One of his most memorable victories was his first USAC win at the famed Milwaukee Mile on Aug. 10, 1975.  Behind the wheel of his ’72 Plymouth, prepared by his brother Fred, Tovella took the checkered flag in the 200-miler ahead of Ramo Stott, Roger McCluskey, Butch Hartman and Larry Moore. During his career, Tovella posted a total of six USAC stock car victories, his last coming in 1980 on the one-mile dirt track at DuQuoin, Ill.

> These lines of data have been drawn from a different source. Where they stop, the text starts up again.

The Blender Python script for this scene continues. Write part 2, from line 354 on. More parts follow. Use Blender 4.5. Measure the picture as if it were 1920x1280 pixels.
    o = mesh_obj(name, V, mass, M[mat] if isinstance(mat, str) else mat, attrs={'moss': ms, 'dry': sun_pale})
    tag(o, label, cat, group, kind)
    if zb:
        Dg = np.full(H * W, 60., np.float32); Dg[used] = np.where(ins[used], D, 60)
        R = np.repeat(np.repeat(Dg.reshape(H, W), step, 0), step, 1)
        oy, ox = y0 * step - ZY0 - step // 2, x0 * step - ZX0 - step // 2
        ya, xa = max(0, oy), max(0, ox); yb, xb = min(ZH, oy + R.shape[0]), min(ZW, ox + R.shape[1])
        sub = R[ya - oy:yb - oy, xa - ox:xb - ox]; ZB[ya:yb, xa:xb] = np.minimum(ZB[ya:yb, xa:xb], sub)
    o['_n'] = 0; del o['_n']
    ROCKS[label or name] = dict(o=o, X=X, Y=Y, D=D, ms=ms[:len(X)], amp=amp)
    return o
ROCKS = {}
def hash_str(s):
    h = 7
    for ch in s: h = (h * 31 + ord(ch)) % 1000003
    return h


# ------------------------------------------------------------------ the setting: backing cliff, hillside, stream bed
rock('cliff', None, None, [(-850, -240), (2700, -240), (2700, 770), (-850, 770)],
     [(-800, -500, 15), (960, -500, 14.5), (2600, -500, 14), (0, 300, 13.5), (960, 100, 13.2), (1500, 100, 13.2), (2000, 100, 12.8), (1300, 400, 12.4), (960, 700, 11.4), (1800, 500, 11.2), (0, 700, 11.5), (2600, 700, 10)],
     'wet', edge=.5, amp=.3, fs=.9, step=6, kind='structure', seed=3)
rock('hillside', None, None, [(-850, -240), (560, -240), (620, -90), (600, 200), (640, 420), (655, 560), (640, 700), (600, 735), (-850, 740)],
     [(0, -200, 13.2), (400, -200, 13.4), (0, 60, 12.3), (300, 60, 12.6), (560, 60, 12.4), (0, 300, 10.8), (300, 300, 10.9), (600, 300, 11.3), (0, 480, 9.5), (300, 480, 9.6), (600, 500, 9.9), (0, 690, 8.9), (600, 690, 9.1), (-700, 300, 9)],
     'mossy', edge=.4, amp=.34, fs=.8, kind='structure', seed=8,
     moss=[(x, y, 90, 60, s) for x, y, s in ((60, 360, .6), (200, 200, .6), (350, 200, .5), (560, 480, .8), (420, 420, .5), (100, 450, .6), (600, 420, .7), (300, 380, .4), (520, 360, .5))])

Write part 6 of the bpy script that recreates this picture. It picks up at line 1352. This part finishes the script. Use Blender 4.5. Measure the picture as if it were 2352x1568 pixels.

From time to time, Tovella would also try his luck in NASCAR Grand National (today’s Monster Energy NASCAR Cup Series) competition.  Tovella would compete in 14 NASCAR events during his career, dating back to 1956.  Tovella finished 16th in the NASCAR Grand National event held at Soldier Field on July 21, 1956, Fireball Roberts was the winner with Tovella and his ’56 Ford dropping out with brake problems.   Tovella would race in the Daytona 500 five straight years from 1960 through 1964 with a 14th place finish in 1961 in a ’61 Ford being his best Daytona effort.
Tovella had been in the used car business for most of his life operating his car lot – Sal’s Auto Sales for years on Chicago’s Milwaukee Avenue and later in Elmhurst, Ill.

Race fan, writer and historian, John Carollo once wrote, “Sal’s race shop was not at his infamous used car lot on Milwaukee Avenue. It was a few blocks away and in one of the more, shall we say, ‘active’ neighborhoods in the city. I knew the area. My cousin Mike lived nearby and I all but lived there. The neighborhood around Sal’s shop was one where you could fire up a 750 horse Hemi with no mufflers at any hour of the day or night and not bother anyone. It’s not that the shop was out in the sticks; quite the opposite. It was deep in the city, about a block or two from Western Avenue.”
After his driving career was over, Tovella founded the International Racing Association, a sanctioning body for USAC/ARCA-style cars that ran a full schedule of races from 1982 through 1985.

A resident of Addison, Ill., Tovella was inducted into the Illinois Stock Car Hall of Fame in 2012.